Work through the listing below and count the lines that hold "More". Answer with the number alone.

***** The data

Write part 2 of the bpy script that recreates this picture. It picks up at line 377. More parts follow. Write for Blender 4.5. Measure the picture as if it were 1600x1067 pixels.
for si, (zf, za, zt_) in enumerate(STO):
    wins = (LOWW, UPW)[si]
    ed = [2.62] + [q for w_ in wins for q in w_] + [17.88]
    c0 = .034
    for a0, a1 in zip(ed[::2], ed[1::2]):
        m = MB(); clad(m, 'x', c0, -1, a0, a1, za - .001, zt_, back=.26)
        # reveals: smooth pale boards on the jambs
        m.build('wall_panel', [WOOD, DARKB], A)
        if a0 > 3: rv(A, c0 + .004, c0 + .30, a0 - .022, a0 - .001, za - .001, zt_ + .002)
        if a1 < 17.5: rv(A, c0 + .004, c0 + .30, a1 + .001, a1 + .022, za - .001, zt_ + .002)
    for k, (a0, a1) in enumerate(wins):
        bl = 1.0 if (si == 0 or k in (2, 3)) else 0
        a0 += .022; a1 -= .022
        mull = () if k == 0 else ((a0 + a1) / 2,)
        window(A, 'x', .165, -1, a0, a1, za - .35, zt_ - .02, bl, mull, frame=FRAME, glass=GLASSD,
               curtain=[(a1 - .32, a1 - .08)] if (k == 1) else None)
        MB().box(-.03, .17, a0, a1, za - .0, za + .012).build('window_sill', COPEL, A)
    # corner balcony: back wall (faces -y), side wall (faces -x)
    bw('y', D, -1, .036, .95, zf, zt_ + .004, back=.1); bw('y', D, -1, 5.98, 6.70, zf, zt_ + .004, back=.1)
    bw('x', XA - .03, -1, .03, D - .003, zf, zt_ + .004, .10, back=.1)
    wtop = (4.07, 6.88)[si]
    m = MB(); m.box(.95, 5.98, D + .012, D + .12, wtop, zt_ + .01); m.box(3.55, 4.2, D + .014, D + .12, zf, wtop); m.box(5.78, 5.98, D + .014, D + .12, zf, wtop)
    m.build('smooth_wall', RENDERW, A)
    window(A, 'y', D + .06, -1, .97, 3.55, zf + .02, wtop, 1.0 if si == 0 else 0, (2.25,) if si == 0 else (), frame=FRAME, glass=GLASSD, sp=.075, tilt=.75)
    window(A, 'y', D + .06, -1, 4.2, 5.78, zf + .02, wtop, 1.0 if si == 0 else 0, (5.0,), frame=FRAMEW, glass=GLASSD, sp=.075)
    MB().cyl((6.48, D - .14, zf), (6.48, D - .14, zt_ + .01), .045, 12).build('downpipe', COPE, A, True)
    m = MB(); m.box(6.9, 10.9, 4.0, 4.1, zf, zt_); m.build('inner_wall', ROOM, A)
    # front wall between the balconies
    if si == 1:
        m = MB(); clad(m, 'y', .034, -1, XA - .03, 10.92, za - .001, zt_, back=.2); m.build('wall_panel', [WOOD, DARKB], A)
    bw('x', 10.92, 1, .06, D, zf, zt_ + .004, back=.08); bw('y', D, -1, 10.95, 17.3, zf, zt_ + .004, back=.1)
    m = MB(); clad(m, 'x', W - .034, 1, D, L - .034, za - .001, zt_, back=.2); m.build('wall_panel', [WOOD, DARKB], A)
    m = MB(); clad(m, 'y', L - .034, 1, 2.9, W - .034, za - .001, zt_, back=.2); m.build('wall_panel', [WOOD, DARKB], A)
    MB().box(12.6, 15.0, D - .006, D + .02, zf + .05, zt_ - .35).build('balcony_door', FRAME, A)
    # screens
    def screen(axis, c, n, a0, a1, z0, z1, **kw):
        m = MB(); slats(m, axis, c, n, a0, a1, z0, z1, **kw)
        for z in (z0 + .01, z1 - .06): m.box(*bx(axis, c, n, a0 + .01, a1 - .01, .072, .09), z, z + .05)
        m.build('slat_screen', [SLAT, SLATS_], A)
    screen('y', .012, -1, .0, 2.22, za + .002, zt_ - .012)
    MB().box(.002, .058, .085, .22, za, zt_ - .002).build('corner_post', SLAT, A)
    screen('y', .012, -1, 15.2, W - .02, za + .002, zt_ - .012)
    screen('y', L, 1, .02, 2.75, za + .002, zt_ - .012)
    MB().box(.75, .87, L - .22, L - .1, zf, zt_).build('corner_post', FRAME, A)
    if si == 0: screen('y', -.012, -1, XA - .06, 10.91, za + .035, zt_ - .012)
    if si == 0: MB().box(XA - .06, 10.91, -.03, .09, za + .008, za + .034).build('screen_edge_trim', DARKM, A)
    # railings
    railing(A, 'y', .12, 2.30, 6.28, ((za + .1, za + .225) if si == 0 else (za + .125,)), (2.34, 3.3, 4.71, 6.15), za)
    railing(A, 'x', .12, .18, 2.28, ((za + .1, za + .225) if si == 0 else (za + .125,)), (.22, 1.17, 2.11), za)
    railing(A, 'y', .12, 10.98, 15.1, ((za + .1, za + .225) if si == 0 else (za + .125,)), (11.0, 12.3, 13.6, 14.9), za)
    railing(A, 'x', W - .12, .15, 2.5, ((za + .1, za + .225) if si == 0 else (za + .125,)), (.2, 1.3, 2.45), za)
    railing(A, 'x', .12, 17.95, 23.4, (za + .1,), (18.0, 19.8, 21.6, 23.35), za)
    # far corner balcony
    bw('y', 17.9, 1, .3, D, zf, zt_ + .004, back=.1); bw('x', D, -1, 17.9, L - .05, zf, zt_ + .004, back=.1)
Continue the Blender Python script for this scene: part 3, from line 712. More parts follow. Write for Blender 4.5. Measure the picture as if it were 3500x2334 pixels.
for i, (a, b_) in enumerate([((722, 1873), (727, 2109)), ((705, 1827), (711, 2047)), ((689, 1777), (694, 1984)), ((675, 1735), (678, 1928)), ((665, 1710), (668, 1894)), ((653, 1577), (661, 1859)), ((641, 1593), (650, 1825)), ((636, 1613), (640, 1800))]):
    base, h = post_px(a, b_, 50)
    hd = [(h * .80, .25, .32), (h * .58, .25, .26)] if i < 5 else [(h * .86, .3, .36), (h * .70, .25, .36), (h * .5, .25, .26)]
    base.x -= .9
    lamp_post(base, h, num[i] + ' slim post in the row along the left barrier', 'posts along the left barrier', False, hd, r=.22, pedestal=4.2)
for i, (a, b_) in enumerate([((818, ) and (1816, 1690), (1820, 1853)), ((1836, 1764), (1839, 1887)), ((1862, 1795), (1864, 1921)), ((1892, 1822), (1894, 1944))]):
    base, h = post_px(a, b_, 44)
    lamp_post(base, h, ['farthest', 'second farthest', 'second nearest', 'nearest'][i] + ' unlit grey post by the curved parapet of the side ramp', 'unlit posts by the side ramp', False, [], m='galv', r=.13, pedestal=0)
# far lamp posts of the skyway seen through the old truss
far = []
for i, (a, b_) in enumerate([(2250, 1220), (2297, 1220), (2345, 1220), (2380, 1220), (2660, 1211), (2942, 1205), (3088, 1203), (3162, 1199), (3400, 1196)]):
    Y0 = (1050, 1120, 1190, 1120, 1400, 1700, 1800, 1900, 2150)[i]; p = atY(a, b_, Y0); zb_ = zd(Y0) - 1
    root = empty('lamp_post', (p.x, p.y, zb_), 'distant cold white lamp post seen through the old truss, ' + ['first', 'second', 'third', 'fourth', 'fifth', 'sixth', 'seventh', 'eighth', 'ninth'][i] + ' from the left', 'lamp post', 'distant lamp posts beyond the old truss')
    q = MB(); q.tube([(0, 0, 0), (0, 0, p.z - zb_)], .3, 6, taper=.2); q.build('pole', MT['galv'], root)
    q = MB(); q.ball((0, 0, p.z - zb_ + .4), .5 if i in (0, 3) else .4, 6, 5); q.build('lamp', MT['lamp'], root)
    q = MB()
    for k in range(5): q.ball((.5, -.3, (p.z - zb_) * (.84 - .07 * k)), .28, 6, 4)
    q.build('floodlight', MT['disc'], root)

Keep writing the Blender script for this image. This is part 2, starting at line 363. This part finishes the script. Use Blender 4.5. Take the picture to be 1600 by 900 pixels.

**********

* [Finished exercise] 2